• Do this
Reproduce every line of the material below, but drop the pictures.
══ Stored data
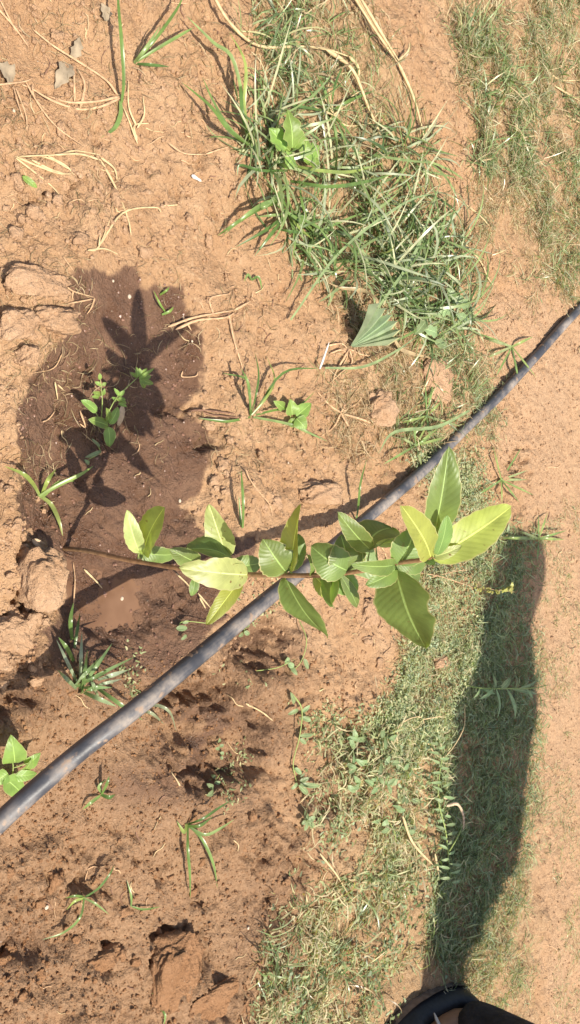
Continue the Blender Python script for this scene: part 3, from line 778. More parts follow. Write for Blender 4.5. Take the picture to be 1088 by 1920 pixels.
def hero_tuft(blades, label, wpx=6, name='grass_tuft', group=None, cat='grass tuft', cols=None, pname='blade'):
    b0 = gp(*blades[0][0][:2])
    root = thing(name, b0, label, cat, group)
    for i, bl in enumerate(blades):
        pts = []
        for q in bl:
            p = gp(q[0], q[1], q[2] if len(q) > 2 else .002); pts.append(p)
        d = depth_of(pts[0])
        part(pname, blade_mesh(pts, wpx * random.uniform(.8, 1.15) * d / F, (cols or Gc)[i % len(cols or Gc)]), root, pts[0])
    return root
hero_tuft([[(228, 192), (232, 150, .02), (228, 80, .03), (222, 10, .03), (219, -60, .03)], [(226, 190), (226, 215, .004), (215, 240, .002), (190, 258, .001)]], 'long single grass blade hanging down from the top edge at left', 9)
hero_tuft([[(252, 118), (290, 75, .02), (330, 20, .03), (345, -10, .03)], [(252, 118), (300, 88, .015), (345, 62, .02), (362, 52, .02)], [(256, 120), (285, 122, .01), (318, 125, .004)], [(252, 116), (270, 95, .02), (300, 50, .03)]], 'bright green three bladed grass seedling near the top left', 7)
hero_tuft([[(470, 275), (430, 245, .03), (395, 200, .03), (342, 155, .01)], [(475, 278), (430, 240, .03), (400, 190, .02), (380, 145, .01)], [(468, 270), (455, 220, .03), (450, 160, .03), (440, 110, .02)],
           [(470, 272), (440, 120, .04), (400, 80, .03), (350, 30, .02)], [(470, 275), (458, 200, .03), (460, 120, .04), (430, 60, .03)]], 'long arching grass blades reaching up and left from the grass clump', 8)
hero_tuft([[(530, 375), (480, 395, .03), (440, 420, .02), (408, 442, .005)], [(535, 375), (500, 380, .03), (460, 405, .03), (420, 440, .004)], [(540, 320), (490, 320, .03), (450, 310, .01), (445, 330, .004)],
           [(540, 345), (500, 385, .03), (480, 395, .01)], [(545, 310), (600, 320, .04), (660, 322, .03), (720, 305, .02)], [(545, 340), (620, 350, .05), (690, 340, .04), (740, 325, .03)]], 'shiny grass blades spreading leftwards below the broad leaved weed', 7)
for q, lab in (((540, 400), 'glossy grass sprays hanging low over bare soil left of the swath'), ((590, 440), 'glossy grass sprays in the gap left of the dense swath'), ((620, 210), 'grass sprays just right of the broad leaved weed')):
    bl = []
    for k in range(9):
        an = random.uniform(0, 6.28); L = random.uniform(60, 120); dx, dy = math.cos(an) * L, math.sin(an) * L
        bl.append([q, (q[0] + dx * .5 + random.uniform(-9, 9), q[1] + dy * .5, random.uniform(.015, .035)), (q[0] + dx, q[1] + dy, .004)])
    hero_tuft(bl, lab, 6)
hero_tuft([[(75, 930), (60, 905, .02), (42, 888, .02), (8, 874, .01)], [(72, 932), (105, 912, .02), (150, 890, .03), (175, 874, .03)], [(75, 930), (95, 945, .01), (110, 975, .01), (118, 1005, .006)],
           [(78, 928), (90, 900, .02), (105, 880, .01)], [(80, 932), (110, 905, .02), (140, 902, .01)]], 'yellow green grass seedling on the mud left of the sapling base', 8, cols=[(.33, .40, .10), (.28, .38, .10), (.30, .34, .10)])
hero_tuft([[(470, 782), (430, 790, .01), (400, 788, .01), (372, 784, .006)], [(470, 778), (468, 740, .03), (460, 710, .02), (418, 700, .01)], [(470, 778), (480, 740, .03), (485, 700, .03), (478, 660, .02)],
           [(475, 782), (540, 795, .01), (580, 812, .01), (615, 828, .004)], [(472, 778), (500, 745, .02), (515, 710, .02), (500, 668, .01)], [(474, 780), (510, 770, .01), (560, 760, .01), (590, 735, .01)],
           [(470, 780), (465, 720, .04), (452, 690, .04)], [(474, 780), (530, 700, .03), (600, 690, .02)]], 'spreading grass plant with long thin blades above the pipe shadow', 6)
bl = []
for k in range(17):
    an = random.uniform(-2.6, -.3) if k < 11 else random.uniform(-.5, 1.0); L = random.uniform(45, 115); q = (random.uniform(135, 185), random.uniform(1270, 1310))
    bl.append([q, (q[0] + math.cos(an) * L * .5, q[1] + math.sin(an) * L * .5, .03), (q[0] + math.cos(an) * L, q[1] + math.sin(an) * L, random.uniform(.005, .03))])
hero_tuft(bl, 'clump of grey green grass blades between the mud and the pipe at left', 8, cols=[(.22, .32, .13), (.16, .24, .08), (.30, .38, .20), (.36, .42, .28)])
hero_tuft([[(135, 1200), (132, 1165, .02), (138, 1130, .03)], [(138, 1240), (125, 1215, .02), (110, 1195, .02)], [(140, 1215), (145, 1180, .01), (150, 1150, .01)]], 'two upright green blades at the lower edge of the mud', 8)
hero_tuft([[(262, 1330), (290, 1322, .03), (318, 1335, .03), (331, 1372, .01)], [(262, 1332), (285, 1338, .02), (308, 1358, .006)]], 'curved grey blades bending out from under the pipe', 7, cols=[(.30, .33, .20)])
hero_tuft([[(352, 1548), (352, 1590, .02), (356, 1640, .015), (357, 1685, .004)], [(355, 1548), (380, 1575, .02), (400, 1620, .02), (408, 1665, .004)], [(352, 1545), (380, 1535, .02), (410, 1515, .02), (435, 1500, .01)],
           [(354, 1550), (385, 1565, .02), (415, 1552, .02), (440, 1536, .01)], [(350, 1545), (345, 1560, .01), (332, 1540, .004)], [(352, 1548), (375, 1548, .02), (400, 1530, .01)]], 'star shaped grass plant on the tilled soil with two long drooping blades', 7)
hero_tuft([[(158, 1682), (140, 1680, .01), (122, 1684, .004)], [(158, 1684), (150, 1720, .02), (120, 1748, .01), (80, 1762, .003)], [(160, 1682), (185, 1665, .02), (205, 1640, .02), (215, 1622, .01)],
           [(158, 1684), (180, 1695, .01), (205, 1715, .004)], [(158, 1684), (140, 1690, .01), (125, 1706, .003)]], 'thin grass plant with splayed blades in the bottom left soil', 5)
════
• Exercise solution
Continue the Blender Python script for this scene: part 3, from line 778. More parts follow. Write for Blender 4.5. Take the picture to be 1088 by 1920 pixels.
def hero_tuft(blades, label, wpx=6, name='grass_tuft', group=None, cat='grass tuft', cols=None, pname='blade'):
    b0 = gp(*blades[0][0][:2])
    root = thing(name, b0, label, cat, group)
    for i, bl in enumerate(blades):
        pts = []
        for q in bl:
            p = gp(q[0], q[1], q[2] if len(q) > 2 else .002); pts.append(p)
        d = depth_of(pts[0])
        part(pname, blade_mesh(pts, wpx * random.uniform(.8, 1.15) * d / F, (cols or Gc)[i % len(cols or Gc)]), root, pts[0])
    return root
hero_tuft([[(228, 192), (232, 150, .02), (228, 80, .03), (222, 10, .03), (219, -60, .03)], [(226, 190), (226, 215, .004), (215, 240, .002), (190, 258, .001)]], 'long single grass blade hanging down from the top edge at left', 9)
hero_tuft([[(252, 118), (290, 75, .02), (330, 20, .03), (345, -10, .03)], [(252, 118), (300, 88, .015), (345, 62, .02), (362, 52, .02)], [(256, 120), (285, 122, .01), (318, 125, .004)], [(252, 116), (270, 95, .02), (300, 50, .03)]], 'bright green three bladed grass seedling near the top left', 7)
hero_tuft([[(470, 275), (430, 245, .03), (395, 200, .03), (342, 155, .01)], [(475, 278), (430, 240, .03), (400, 190, .02), (380, 145, .01)], [(468, 270), (455, 220, .03), (450, 160, .03), (440, 110, .02)],
           [(470, 272), (440, 120, .04), (400, 80, .03), (350, 30, .02)], [(470, 275), (458, 200, .03), (460, 120, .04), (430, 60, .03)]], 'long arching grass blades reaching up and left from the grass clump', 8)
hero_tuft([[(530, 375), (480, 395, .03), (440, 420, .02), (408, 442, .005)], [(535, 375), (500, 380, .03), (460, 405, .03), (420, 440, .004)], [(540, 320), (490, 320, .03), (450, 310, .01), (445, 330, .004)],
           [(540, 345), (500, 385, .03), (480, 395, .01)], [(545, 310), (600, 320, .04), (660, 322, .03), (720, 305, .02)], [(545, 340), (620, 350, .05), (690, 340, .04), (740, 325, .03)]], 'shiny grass blades spreading leftwards below the broad leaved weed', 7)
for q, lab in (((540, 400), 'glossy grass sprays hanging low over bare soil left of the swath'), ((590, 440), 'glossy grass sprays in the gap left of the dense swath'), ((620, 210), 'grass sprays just right of the broad leaved weed')):
    bl = []
    for k in range(9):
        an = random.uniform(0, 6.28); L = random.uniform(60, 120); dx, dy = math.cos(an) * L, math.sin(an) * L
        bl.append([q, (q[0] + dx * .5 + random.uniform(-9, 9), q[1] + dy * .5, random.uniform(.015, .035)), (q[0] + dx, q[1] + dy, .004)])
    hero_tuft(bl, lab, 6)
hero_tuft([[(75, 930), (60, 905, .02), (42, 888, .02), (8, 874, .01)], [(72, 932), (105, 912, .02), (150, 890, .03), (175, 874, .03)], [(75, 930), (95, 945, .01), (110, 975, .01), (118, 1005, .006)],
           [(78, 928), (90, 900, .02), (105, 880, .01)], [(80, 932), (110, 905, .02), (140, 902, .01)]], 'yellow green grass seedling on the mud left of the sapling base', 8, cols=[(.33, .40, .10), (.28, .38, .10), (.30, .34, .10)])
hero_tuft([[(470, 782), (430, 790, .01), (400, 788, .01), (372, 784, .006)], [(470, 778), (468, 740, .03), (460, 710, .02), (418, 700, .01)], [(470, 778), (480, 740, .03), (485, 700, .03), (478, 660, .02)],
           [(475, 782), (540, 795, .01), (580, 812, .01), (615, 828, .004)], [(472, 778), (500, 745, .02), (515, 710, .02), (500, 668, .01)], [(474, 780), (510, 770, .01), (560, 760, .01), (590, 735, .01)],
           [(470, 780), (465, 720, .04), (452, 690, .04)], [(474, 780), (530, 700, .03), (600, 690, .02)]], 'spreading grass plant with long thin blades above the pipe shadow', 6)
bl = []
for k in range(17):
    an = random.uniform(-2.6, -.3) if k < 11 else random.uniform(-.5, 1.0); L = random.uniform(45, 115); q = (random.uniform(135, 185), random.uniform(1270, 1310))
    bl.append([q, (q[0] + math.cos(an) * L * .5, q[1] + math.sin(an) * L * .5, .03), (q[0] + math.cos(an) * L, q[1] + math.sin(an) * L, random.uniform(.005, .03))])
hero_tuft(bl, 'clump of grey green grass blades between the mud and the pipe at left', 8, cols=[(.22, .32, .13), (.16, .24, .08), (.30, .38, .20), (.36, .42, .28)])
hero_tuft([[(135, 1200), (132, 1165, .02), (138, 1130, .03)], [(138, 1240), (125, 1215, .02), (110, 1195, .02)], [(140, 1215), (145, 1180, .01), (150, 1150, .01)]], 'two upright green blades at the lower edge of the mud', 8)
hero_tuft([[(262, 1330), (290, 1322, .03), (318, 1335, .03), (331, 1372, .01)], [(262, 1332), (285, 1338, .02), (308, 1358, .006)]], 'curved grey blades bending out from under the pipe', 7, cols=[(.30, .33, .20)])
hero_tuft([[(352, 1548), (352, 1590, .02), (356, 1640, .015), (357, 1685, .004)], [(355, 1548), (380, 1575, .02), (400, 1620, .02), (408, 1665, .004)], [(352, 1545), (380, 1535, .02), (410, 1515, .02), (435, 1500, .01)],
           [(354, 1550), (385, 1565, .02), (415, 1552, .02), (440, 1536, .01)], [(350, 1545), (345, 1560, .01), (332, 1540, .004)], [(352, 1548), (375, 1548, .02), (400, 1530, .01)]], 'star shaped grass plant on the tilled soil with two long drooping blades', 7)
hero_tuft([[(158, 1682), (140, 1680, .01), (122, 1684, .004)], [(158, 1684), (150, 1720, .02), (120, 1748, .01), (80, 1762, .003)], [(160, 1682), (185, 1665, .02), (205, 1640, .02), (215, 1622, .01)],
           [(158, 1684), (180, 1695, .01), (205, 1715, .004)], [(158, 1684), (140, 1690, .01), (125, 1706, .003)]], 'thin grass plant with splayed blades in the bottom left soil', 5)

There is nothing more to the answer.